Na Missa, nós experimentamos poderosamente esse mistério, que é chamado no Credo de “comunhão dos santos”. Ali, em torno do altar do Senhor, daquele que se fez nosso parente, nosso familiar, nosso irmão, estão a bem-aventurada Virgem Maria, São Miguel Arcanjo, os Apóstolos São Pedro e São Paulo, desde o início da Missa, quando lhes confessamos os nossos pecados e pedimos sua intercessão [6]. Os anjos são invocados constantemente, para levar nossas orações até Deus — e eles o fazem.
Portanto, se é verdade que “a solidão da fé será tremenda” nesse nosso mundo, cada vez mais pagão e apóstata; se, de fato, ao nosso redor todos parecem não ter fé e mesmo os que a tinham parecem perdê-la, devem inspirar-nos sempre confiança as palavras de Nosso Senhor: “Não temais, pequeno rebanho, porque foi do agrado de vosso Pai dar-vos o Reino” (Lc 12, 32). Não deve nos assustar o fato de os fiéis se reduzirem a um punhado. De fato, o rebanho é pequeno (pusillus grex), e não é de agora. Mas, ao mesmo tempo, somos filhos do Deus dos exércitos (Deus sabaoth), o Deus das legiões de anjos que, invisíveis, engrossam o coro dos bem-aventurados e tornam o número dos eleitos muito maior do que parece a um primeiro olhar. Agora nos encontramos dispersos, e a solidão da fé, muitas vezes, parece que nos vai engolir. Mas Deus nos fez “sacerdotes e povo de reis, e iremos reinar sobre a Terra” (cf. Ap 1, 6).
Isso significa também que, já aqui, teremos a graça de ver muitos de nossos próximos se converterem, graças à nossa oração, ao nosso testemunho e ao nosso apostolado.

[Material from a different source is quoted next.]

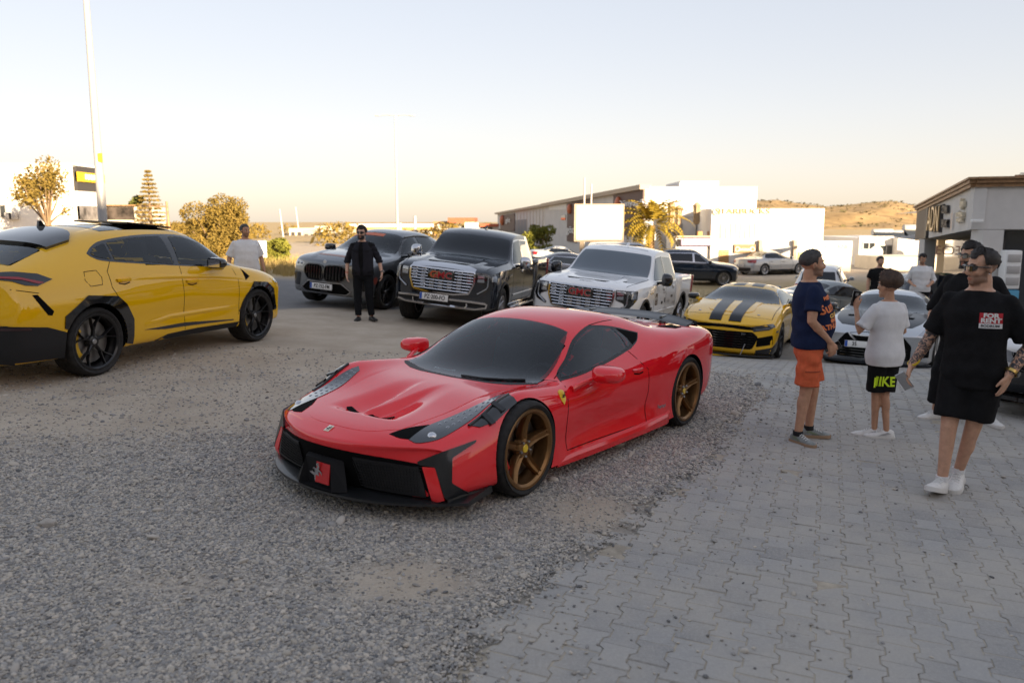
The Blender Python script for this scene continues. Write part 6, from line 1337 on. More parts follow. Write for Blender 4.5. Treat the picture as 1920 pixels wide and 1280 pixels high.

Afinal de contas, porque amamos os nossos, queremo-los junto de nós, queremo-los junto de Cristo. E trabalharemos para isso, com a ajuda da graça de Deus!
Mas não nos assustemos com o mistério da iniquidade, com o abuso que tantos fazem do livre-arbítrio. Porque também nós, não fosse a grande misericórdia de Deus, estaríamos no mesmo caminho do mundo. Por isso, não só pelos que não crêem, mas também por nós, não tardemos a invocar, especialmente agora, a intercessão do Arcanjo São Miguel: como diz o Alleluia de sua Missa no rito tridentino, Sancte Michael Archangele, defende nos in praelio, ut non pereamus in tremendo judicio — “São Miguel Arcanjo, defendei-nos no combate para que não pereçamos no tremendo juízo”.
Sim, tremenda será não só a “solidão da fé”, mas também o julgamento de Deus. De nossa perseverança, até o fim desta vida, depende a nossa salvação por toda a eternidade.